_Set task:_ Everything from the first line of the data below through the line that contains "COL = SC.collection" should be written out exactly, please, and nothing more; the pictures stay out.
* * * *
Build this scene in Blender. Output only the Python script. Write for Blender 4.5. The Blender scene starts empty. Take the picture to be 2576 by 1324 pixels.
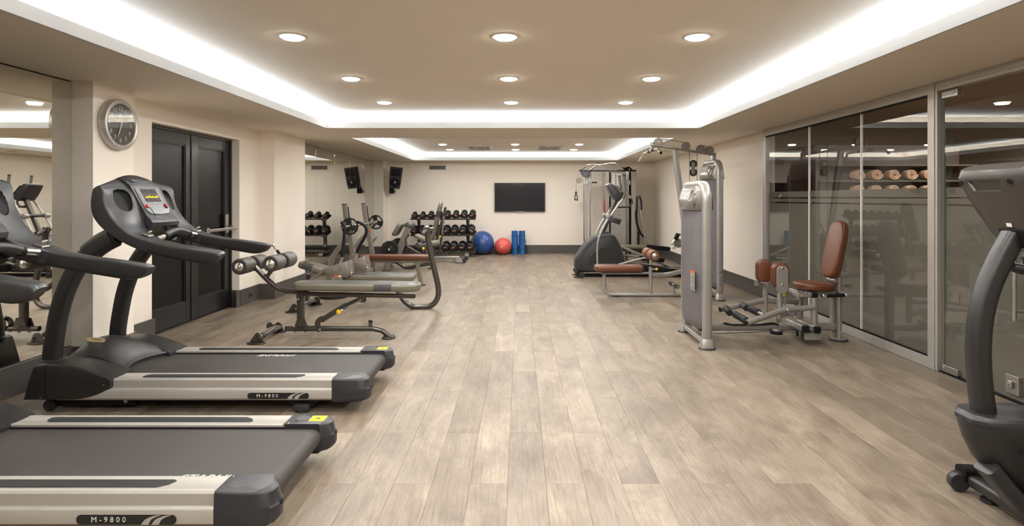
import bpy, bmesh, math, random
from mathutils import Vector, Matrix
V = Vector
PI = math.pi
random.seed(7)
SC = bpy.context.scene
COL = SC.collection

# ------------------------------------------------------------------ camera
FP, CX, CY, EYE = 1470.0, 1308.0, 500.0, 1.35        # focal length in px of the 2576 wide frame, vanishing point, eye height
cam_d = bpy.data.cameras.new('camera')
cam = bpy.data.objects.new('camera', cam_d)
COL.objects.link(cam)
cam.location = (0, 0, EYE)
cam.rotation_euler = (PI/2, 0, 0)
cam_d.sensor_width = 36
cam_d.lens = 36*FP/2576
cam_d.shift_x = -(CX-1288)/2576
cam_d.shift_y = -(662-CY)/2576
cam_d.clip_start = 0.05
SC.camera = cam

# ------------------------------------------------------------------ world, colour management
w = bpy.data.worlds.new('world'); SC.world = w; w.use_nodes = True
w.node_tree.nodes['Background'].inputs[0].default_value = (1, .93, .84, 1)
w.node_tree.nodes['Background'].inputs[1].default_value = 0.05
SC.view_settings.view_transform = 'Standard'
SC.view_settings.look = 'None'
SC.view_settings.gamma = 1
SC.view_settings.use_curve_mapping = False
SC.view_settings.exposure = 0.76
SC.cycles.max_bounces = 16
SC.cycles.diffuse_bounces = 14
SC.cycles.glossy_bounces = 5
SC.cycles.transmission_bounces = 6
SC.cycles.transparent_max_bounces = 12
SC.cycles.caustics_reflective = False
SC.cycles.caustics_refractive = False
SC.cycles.sample_clamp_indirect = 6
SC.cycles.use_denoising = True

# room measures (metres)
XL, XR, YB, YN = -3.51, 3.30, 14.43, -3.2           # left wall, right wall, back wall, wall behind the camera
ZS, ZC, ZL = 2.263, 2.43, 2.341                      # soffit, upper ceiling, top of the cove lip
COVE = [(-2.50, 2.31, -1.9, 7.55), (-2.53, 2.32, 8.77, 13.86)]   # x0 x1 y0 y1 of the two ceiling trays
DOWN = [(x, y) for y in (-.07, 1.25, 2.57, 3.89, 5.24, 6.53) for x in (-1.515, -.10, 1.18)] + \
       [(x, y) for y in (9.1, 9.9, 11.59, 12.8) for x in (-1.535, -.095, 1.175)]  # the two nearest of these rows are unseen, added to brighten the mid room
COVE_POWER, DOWN_POWER = 7.2, 9.9                  # W per metre of cove, W per downlight

def area_light(name, loc, rot, sx, sy, power, color, spread=PI, shape='RECTANGLE'):
    d = bpy.data.lights.new(name, 'AREA'); d.shape = shape; d.size = sx
    if shape in ('RECTANGLE', 'ELLIPSE'): d.size_y = sy
    d.energy = power; d.color = color; d.spread = spread
    o = bpy.data.objects.new(name, d); COL.objects.link(o)
    o.location = loc; o.rotation_euler = rot
    return o
LEDC = (.76, .88, 1.0); WARM = (1.0, .985, .965)
for (x0, x1, y0, y1) in COVE:
    if y0 > 8: COVE_POWER *= .8                     # the rear tray has a weaker strip
    cx, cy, g = (x0+x1)/2, (y0+y1)/2, .10
    zt = 2.325
    # light faces up and slightly towards the tray middle
    area_light('cove_light', (x0-g, cy, zt), (0, PI+.9, 0), .03, y1-y0, COVE_POWER*(y1-y0), LEDC)
    area_light('cove_light', (x1+g, cy, zt), (0, PI-.9, 0), .03, y1-y0, COVE_POWER*(y1-y0), LEDC)
    area_light('cove_light', (cx, y1+g, zt), (PI+.9, 0, 0), x1-x0, .03, COVE_POWER*(x1-x0), LEDC)
    area_light('cove_light', (cx, y0-g, zt), (PI-.9, 0, 0), x1-x0, .03, COVE_POWER*(x1-x0), LEDC)
for (x, y) in DOWN:
    area_light('downlight_light', (x, y, ZC-.024), (0, 0, 0), .13, .13, DOWN_POWER*(.66 if y > 9 else 1), WARM, PI, 'DISK')
area_light('side_room_fill', (5.0, 5.2, 2.3), (0, 0, 0), .8, 2.4, 45, WARM)  # added fill lamp without a fixture, brightens the side room and the film

# ------------------------------------------------------------------ materials
MATS = {}
def mat(name, col, rough=.5, metal=0.0, bump=0.0, bscale=80.0, var=0.0, vscale=6.0, coat=0.0, spec=.5, stretch=None, emit=None, estr=0.0, rvar=0.0):
    if name in MATS: return MATS[name]
    m = bpy.data.materials.new(name); m.use_nodes = True
    nt = m.node_tree; b = nt.nodes['Principled BSDF']
    b.inputs['Base Color'].default_value = (*col, 1)
    b.inputs['Roughness'].default_value = rough
    b.inputs['Metallic'].default_value = metal
    b.inputs['Specular IOR Level'].default_value = spec
    b.inputs['Coat Weight'].default_value = coat
    b.inputs['Coat Roughness'].default_value = .12
    if emit:
        b.inputs['Emission Color'].default_value = (*emit, 1); b.inputs['Emission Strength'].default_value = estr
    tc = nt.nodes.new('ShaderNodeTexCoord'); mp = nt.nodes.new('ShaderNodeMapping')
    nt.links.new(tc.outputs['Object'], mp.inputs[0])
    if stretch: mp.inputs['Scale'].default_value = stretch
    if bump > 0:
        n = nt.nodes.new('ShaderNodeTexNoise'); n.inputs['Scale'].default_value = bscale; n.inputs['Detail'].default_value = 3
        nt.links.new(mp.outputs[0], n.inputs[0])
        bp = nt.nodes.new('ShaderNodeBump'); bp.inputs['Strength'].default_value = bump; bp.inputs['Distance'].default_value = .004
        nt.links.new(n.outputs[0], bp.inputs['Height']); nt.links.new(bp.outputs[0], b.inputs['Normal'])
    if var > 0 or rvar > 0:
        n = nt.nodes.new('ShaderNodeTexNoise'); n.inputs['Scale'].default_value = vscale; n.inputs['Detail'].default_value = 4
        nt.links.new(mp.outputs[0], n.inputs[0])
        if var > 0:
            mx = nt.nodes.new('ShaderNodeMixRGB')
            mx.inputs[1].default_value = (*[c*(1-var) for c in col], 1)
            mx.inputs[2].default_value = (*[min(1, c*(1+var)) for c in col], 1)
            nt.links.new(n.outputs[0], mx.inputs[0]); nt.links.new(mx.outputs[0], b.inputs['Base Color'])
        if rvar > 0:
            mr = nt.nodes.new('ShaderNodeMapRange'); mr.inputs['To Min'].default_value = max(.02, rough-rvar); mr.inputs['To Max'].default_value = rough+rvar
            nt.links.new(n.outputs[0], mr.inputs[0]); nt.links.new(mr.outputs[0], b.inputs['Roughness'])
    MATS[name] = m
    return m
def srgb(r, g, b):
    f = lambda c: (c/255)/12.92 if c/255 < .04045 else ((c/255+.055)/1.055)**2.4
    return (f(r), f(g), f(b))

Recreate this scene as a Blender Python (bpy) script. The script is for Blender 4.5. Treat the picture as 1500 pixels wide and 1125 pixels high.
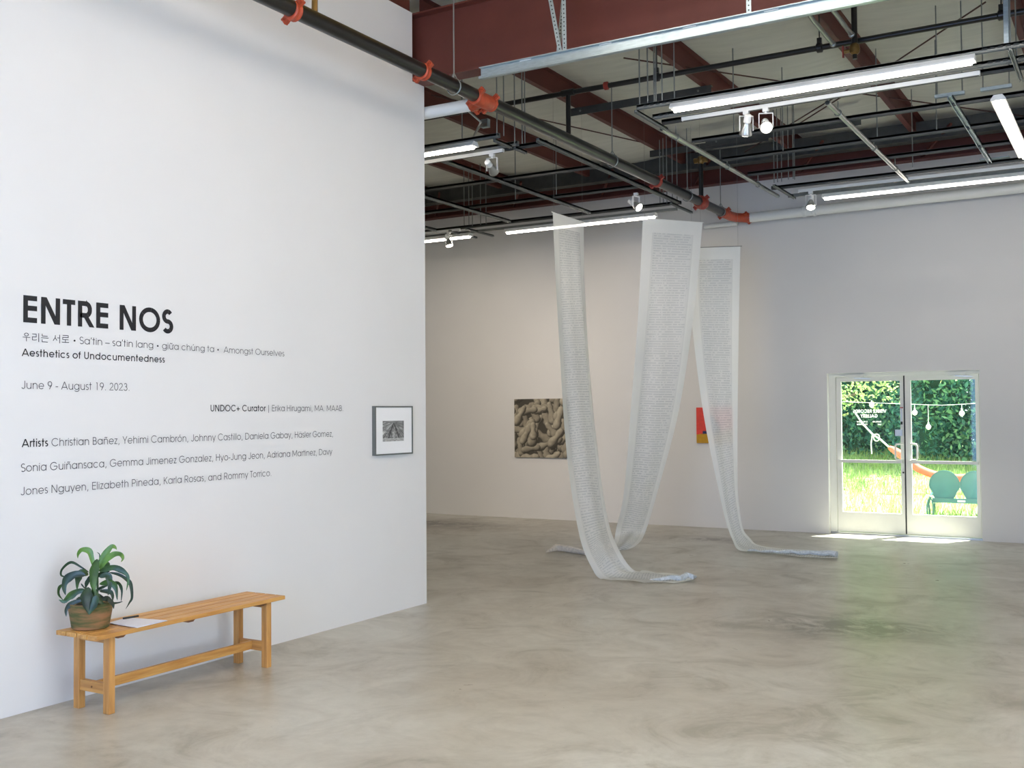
import bpy, bmesh, math, random
from mathutils import Vector, Matrix
C = bpy.context.scene
for o in list(bpy.data.objects): bpy.data.objects.remove(o)
R_ = random.Random(7)

# ------------------------------------------------------------------ camera
F, YAW, PIT, ROL, H = 1559.8, 0.534332, 0.0275285, -0.0073786, 1.70
fw = Vector((-math.sin(YAW)*math.cos(PIT), math.cos(YAW)*math.cos(PIT), math.sin(PIT)))
r0 = Vector((math.cos(YAW), math.sin(YAW), 0)); u0 = r0.cross(fw)
RT = r0*math.cos(ROL)+u0*math.sin(ROL); UP = -r0*math.sin(ROL)+u0*math.cos(ROL)
cam = bpy.data.cameras.new('camera'); co = bpy.data.objects.new('camera', cam); C.collection.objects.link(co)
m = Matrix((RT, UP, -fw)).transposed().to_4x4(); m.translation = (0, 0, H); co.matrix_world = m
cam.sensor_width = 36; cam.lens = F/1500*36; cam.clip_end = 200
C.camera = co

def at(px, py, ax, v):
    """room coordinates of a point seen in the photograph, lying on the plane ax = v"""
    d = fw*F + RT*(px-750) - UP*(py-562.5); k = 'xyz'.index(ax); c = Vector((0, 0, H))
    return c + d*((v-c[k])/d[k])

# ------------------------------------------------------------------ world, sun, large lights, exposure
C.view_settings.view_transform = 'Standard'; C.view_settings.look = 'None'
C.view_settings.exposure = 0.55; C.view_settings.gamma = 1.0; C.view_settings.use_curve_mapping = False
w = bpy.data.worlds.new('sky'); C.world = w; w.use_nodes = True
bg = w.node_tree.nodes['Background']; bg.inputs[0].default_value = (0.74, 0.86, 1.0, 1); bg.inputs[1].default_value = 2.0
s = bpy.data.lights.new('sun', 'SUN'); s.energy = 26.0; s.angle = 0.01; s.color = (1, 0.96, 0.88)
so = bpy.data.objects.new('sun', s); C.collection.objects.link(so)
so.rotation_euler = Vector((-0.34, -0.62, -2.1)).to_track_quat('-Z', 'Y').to_euler()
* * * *
_Solution:_
Build this scene in Blender. Output only the Python script. Write for Blender 4.5. The Blender scene starts empty. Take the picture to be 2576 by 1324 pixels.
import bpy, bmesh, math, random
from mathutils import Vector, Matrix
V = Vector
PI = math.pi
random.seed(7)
SC = bpy.context.scene
COL = SC.collection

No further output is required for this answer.